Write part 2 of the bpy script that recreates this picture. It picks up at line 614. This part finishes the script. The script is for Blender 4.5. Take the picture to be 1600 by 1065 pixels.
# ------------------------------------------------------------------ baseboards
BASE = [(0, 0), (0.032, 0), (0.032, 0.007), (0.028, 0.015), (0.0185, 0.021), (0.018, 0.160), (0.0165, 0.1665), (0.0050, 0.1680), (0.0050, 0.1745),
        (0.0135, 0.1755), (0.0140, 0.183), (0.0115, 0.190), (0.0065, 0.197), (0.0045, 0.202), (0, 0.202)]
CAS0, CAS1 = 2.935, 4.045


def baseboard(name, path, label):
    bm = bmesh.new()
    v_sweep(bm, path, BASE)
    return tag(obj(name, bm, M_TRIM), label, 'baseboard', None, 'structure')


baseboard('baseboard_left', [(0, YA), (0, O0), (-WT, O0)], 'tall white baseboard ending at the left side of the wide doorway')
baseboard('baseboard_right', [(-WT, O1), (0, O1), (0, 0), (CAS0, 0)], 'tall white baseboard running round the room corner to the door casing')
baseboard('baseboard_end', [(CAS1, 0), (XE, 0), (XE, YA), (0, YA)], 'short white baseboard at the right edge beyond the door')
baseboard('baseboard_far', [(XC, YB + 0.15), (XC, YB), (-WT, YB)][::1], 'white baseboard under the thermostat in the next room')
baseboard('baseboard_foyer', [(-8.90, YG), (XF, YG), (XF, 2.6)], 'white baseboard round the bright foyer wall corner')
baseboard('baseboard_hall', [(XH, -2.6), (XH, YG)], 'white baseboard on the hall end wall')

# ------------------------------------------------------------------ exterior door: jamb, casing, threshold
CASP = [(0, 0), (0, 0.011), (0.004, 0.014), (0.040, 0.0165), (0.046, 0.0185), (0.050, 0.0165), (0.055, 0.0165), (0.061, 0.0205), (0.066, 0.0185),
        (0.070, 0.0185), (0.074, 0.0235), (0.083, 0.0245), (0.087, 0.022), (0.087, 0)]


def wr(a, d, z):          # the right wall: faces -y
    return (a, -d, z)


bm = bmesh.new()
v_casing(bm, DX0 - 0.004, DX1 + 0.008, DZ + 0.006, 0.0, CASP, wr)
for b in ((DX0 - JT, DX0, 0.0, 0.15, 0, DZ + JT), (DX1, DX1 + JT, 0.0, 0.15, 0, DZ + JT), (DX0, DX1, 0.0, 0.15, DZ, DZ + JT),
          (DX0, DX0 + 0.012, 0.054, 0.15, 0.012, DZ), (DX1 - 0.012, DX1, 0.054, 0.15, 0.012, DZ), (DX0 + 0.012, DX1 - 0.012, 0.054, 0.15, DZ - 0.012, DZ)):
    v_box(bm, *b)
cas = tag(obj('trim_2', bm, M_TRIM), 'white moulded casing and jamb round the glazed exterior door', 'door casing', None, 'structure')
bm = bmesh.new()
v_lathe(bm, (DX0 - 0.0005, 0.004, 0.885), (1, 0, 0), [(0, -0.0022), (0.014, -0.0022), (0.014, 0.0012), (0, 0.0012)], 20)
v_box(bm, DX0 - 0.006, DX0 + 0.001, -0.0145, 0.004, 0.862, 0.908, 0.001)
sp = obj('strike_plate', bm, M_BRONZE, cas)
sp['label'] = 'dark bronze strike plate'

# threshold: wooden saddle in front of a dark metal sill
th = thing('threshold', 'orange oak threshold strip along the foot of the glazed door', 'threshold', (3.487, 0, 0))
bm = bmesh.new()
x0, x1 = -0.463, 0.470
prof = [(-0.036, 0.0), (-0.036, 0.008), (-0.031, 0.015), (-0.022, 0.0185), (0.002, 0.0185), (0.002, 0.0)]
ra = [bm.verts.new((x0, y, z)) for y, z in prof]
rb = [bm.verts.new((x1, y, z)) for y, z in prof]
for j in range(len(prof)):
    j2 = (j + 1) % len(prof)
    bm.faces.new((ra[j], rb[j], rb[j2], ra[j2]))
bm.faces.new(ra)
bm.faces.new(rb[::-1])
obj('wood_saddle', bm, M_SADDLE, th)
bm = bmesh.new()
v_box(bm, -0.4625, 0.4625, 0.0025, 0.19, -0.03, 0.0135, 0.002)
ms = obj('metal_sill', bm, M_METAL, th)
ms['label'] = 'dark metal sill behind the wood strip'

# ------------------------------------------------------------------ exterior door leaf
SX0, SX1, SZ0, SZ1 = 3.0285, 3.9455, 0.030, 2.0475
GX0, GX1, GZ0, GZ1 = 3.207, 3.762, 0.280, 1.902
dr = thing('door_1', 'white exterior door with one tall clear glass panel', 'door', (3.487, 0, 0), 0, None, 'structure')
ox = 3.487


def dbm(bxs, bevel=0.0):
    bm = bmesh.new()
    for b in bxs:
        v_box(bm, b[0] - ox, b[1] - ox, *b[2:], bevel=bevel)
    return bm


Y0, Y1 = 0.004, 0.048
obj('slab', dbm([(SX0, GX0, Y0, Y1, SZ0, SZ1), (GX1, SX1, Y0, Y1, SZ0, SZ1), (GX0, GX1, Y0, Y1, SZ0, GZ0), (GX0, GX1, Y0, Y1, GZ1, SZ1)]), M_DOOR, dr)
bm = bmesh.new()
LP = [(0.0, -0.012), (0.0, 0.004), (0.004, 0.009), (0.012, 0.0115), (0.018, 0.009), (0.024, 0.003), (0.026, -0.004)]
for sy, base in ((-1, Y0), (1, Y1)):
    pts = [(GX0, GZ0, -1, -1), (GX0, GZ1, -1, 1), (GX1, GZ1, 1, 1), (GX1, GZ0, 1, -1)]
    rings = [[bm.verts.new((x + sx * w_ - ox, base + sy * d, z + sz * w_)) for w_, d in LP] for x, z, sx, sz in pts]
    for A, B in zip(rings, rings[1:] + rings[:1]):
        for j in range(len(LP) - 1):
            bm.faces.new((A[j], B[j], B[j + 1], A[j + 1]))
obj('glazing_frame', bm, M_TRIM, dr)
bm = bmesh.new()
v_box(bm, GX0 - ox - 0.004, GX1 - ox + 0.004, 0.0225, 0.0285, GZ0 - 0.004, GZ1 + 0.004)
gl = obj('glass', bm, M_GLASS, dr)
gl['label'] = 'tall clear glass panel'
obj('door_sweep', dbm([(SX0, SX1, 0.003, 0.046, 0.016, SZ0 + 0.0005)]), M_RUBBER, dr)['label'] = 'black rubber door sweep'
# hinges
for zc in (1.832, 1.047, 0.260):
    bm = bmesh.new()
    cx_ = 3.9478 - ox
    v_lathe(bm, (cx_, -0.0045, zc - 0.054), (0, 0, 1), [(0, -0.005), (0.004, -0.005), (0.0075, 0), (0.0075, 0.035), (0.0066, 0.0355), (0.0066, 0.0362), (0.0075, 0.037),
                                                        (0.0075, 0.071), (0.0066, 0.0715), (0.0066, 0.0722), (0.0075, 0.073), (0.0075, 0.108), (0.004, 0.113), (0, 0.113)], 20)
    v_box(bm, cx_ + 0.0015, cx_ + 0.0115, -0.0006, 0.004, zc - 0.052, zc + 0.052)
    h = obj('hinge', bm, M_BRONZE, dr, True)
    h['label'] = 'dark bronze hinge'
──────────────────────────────
What is being asked:
Please write out the material word for word from its first line through the line holding "label, 'baseboard', None, 'structure')", including both, and no line past it.

Correct result:
Write part 2 of the bpy script that recreates this picture. It picks up at line 614. This part finishes the script. The script is for Blender 4.5. Take the picture to be 1600 by 1065 pixels.
# ------------------------------------------------------------------ baseboards
BASE = [(0, 0), (0.032, 0), (0.032, 0.007), (0.028, 0.015), (0.0185, 0.021), (0.018, 0.160), (0.0165, 0.1665), (0.0050, 0.1680), (0.0050, 0.1745),
        (0.0135, 0.1755), (0.0140, 0.183), (0.0115, 0.190), (0.0065, 0.197), (0.0045, 0.202), (0, 0.202)]
CAS0, CAS1 = 2.935, 4.045


def baseboard(name, path, label):
    bm = bmesh.new()
    v_sweep(bm, path, BASE)
    return tag(obj(name, bm, M_TRIM), label, 'baseboard', None, 'structure')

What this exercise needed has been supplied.